• [GIVEN INSTRUCTION] Copy out all lines with the word "that" in them.

• [GIVEN MATERIAL]
## begin

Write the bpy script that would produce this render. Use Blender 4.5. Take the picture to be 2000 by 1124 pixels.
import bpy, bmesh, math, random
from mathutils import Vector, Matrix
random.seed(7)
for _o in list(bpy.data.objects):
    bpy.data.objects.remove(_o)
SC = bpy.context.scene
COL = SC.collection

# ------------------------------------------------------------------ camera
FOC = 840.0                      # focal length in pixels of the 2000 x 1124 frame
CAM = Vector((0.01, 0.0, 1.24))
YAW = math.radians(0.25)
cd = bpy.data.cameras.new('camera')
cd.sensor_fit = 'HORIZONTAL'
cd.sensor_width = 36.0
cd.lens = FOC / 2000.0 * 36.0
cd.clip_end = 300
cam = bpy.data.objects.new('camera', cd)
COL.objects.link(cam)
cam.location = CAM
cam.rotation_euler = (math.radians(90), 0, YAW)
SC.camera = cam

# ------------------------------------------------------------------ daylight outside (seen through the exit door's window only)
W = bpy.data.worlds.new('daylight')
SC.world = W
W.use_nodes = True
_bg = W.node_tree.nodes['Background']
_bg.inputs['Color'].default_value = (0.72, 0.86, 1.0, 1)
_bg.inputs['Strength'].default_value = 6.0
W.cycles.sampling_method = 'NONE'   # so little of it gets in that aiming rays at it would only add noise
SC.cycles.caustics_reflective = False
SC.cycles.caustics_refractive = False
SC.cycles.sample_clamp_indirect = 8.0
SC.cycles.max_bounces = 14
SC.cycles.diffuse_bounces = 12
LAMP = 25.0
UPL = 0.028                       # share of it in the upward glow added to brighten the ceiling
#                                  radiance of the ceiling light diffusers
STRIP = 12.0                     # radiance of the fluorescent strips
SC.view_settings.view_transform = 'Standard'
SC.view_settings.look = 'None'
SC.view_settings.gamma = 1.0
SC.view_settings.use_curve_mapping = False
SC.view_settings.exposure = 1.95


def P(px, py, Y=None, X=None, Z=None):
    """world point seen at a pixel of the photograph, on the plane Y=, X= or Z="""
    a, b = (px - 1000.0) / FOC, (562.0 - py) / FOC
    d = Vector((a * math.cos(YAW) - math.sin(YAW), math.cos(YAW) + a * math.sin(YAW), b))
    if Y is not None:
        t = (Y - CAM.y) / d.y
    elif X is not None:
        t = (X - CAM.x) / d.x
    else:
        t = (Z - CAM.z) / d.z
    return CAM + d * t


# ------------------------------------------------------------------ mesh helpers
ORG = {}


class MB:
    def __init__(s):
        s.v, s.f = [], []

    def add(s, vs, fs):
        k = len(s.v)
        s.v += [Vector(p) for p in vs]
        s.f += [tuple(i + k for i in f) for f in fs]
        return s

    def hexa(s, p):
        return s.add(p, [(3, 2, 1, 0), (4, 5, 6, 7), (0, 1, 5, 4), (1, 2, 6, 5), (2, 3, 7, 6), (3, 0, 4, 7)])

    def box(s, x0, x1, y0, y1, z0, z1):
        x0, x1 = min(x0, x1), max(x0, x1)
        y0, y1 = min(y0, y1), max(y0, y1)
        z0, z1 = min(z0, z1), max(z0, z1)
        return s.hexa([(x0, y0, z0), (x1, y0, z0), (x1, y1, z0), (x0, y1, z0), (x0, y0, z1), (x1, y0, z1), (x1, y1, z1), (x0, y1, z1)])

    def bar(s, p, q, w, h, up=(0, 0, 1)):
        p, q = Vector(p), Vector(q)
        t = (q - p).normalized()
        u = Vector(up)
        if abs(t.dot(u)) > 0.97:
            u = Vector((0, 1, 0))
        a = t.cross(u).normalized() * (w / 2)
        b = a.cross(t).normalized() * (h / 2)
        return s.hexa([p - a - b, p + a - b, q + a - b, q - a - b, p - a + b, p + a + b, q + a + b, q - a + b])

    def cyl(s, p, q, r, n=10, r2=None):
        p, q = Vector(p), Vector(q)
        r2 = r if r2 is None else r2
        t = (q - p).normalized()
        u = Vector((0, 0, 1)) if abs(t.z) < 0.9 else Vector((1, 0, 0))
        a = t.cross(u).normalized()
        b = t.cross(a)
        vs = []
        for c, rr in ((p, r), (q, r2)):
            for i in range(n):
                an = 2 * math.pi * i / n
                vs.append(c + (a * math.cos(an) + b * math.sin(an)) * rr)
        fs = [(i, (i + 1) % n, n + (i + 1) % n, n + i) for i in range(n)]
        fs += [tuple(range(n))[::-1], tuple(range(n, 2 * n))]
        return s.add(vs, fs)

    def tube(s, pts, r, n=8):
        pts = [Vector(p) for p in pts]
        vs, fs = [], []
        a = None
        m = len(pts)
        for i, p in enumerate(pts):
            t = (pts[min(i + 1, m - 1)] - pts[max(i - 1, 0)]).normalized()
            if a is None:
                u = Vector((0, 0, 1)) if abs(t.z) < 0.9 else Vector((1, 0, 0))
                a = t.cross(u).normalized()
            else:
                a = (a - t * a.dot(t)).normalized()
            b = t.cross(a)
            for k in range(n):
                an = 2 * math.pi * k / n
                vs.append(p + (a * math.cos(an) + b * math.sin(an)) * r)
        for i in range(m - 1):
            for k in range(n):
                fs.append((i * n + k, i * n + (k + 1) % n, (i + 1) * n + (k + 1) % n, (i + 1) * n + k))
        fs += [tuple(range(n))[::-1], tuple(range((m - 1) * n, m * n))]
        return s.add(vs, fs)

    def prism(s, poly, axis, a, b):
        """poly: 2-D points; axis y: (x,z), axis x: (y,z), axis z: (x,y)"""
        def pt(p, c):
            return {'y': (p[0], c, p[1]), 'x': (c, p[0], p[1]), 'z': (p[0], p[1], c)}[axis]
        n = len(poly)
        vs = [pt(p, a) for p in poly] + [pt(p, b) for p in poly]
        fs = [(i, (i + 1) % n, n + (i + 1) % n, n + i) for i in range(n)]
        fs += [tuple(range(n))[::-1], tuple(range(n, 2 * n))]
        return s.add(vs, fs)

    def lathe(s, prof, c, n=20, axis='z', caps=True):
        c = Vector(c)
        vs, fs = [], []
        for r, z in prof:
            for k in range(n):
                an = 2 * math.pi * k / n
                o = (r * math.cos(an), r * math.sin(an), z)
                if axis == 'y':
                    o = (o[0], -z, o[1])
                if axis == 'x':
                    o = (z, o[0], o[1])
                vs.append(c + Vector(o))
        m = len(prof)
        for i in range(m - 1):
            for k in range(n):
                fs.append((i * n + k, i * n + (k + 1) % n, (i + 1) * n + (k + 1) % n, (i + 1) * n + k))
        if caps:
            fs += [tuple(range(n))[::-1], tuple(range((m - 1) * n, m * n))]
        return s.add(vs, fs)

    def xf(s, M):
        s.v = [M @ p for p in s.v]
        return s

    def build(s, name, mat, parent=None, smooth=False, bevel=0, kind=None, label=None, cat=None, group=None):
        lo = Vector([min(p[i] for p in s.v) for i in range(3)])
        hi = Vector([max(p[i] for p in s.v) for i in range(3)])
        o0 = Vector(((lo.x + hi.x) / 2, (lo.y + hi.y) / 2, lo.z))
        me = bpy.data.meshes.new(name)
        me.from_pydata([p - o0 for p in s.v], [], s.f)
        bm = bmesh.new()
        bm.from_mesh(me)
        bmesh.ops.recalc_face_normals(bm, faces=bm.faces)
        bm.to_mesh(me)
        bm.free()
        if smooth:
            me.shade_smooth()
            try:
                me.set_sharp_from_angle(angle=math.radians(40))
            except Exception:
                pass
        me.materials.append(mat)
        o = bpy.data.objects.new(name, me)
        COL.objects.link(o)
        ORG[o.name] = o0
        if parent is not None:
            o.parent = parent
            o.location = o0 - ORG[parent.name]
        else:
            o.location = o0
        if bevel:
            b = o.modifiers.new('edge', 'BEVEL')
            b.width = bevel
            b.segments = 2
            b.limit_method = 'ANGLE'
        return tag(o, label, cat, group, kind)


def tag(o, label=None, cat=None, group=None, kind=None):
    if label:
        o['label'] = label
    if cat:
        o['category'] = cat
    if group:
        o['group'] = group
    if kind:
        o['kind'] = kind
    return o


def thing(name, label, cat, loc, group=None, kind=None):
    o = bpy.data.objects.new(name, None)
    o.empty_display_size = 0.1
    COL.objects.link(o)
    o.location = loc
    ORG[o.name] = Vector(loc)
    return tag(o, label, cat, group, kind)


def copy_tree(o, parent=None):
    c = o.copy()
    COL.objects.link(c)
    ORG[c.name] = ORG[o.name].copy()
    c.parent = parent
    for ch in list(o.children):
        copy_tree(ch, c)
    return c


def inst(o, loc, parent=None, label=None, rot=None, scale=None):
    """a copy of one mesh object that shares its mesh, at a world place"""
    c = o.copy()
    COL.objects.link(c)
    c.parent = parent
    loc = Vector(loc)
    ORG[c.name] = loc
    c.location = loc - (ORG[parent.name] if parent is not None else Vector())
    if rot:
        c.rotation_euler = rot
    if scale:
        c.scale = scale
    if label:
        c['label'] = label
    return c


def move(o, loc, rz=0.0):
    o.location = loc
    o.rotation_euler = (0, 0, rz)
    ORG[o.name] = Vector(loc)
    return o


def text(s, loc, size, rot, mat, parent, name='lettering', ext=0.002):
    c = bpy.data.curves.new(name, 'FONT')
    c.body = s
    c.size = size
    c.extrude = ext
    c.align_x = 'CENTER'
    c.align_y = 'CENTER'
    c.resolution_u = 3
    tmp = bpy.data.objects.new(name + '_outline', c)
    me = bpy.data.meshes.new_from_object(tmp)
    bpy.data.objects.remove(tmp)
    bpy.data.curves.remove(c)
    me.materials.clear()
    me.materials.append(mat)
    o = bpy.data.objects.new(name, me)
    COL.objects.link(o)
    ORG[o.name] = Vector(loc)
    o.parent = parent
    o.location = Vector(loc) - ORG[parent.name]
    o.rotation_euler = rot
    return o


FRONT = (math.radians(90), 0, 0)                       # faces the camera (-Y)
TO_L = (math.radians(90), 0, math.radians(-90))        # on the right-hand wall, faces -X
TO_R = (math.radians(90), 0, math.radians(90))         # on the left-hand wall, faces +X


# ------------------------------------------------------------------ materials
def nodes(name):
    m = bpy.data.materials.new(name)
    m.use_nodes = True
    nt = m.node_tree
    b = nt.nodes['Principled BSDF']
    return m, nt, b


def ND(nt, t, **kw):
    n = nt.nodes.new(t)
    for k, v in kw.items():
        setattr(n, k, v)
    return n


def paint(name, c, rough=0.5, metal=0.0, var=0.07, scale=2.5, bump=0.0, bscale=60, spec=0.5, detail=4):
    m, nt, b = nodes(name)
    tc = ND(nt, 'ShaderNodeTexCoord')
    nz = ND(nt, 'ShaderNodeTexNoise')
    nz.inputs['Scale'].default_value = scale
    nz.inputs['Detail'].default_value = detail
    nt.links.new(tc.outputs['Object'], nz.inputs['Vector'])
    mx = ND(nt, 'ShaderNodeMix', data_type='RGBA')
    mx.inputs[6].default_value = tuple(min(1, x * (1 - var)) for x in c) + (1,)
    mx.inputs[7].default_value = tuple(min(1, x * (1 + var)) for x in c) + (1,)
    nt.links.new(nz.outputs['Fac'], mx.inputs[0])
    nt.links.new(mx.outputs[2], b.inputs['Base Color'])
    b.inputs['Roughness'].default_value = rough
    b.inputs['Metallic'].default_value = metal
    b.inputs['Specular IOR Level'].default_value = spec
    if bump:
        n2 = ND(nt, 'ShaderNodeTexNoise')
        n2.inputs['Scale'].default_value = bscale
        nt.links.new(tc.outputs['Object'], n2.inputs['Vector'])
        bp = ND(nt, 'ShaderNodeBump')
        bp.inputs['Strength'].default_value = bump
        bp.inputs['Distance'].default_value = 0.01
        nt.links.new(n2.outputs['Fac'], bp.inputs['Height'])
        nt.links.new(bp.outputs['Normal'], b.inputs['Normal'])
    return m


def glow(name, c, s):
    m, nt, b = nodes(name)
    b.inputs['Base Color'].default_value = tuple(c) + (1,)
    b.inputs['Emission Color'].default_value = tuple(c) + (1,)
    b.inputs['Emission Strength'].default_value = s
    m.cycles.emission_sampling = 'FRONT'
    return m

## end

• [RESULT OF THE TASK]
Write the bpy script that would produce this render. Use Blender 4.5. Take the picture to be 2000 by 1124 pixels.
W.cycles.sampling_method = 'NONE'   # so little of it gets in that aiming rays at it would only add noise
    """a copy of one mesh object that shares its mesh, at a world place"""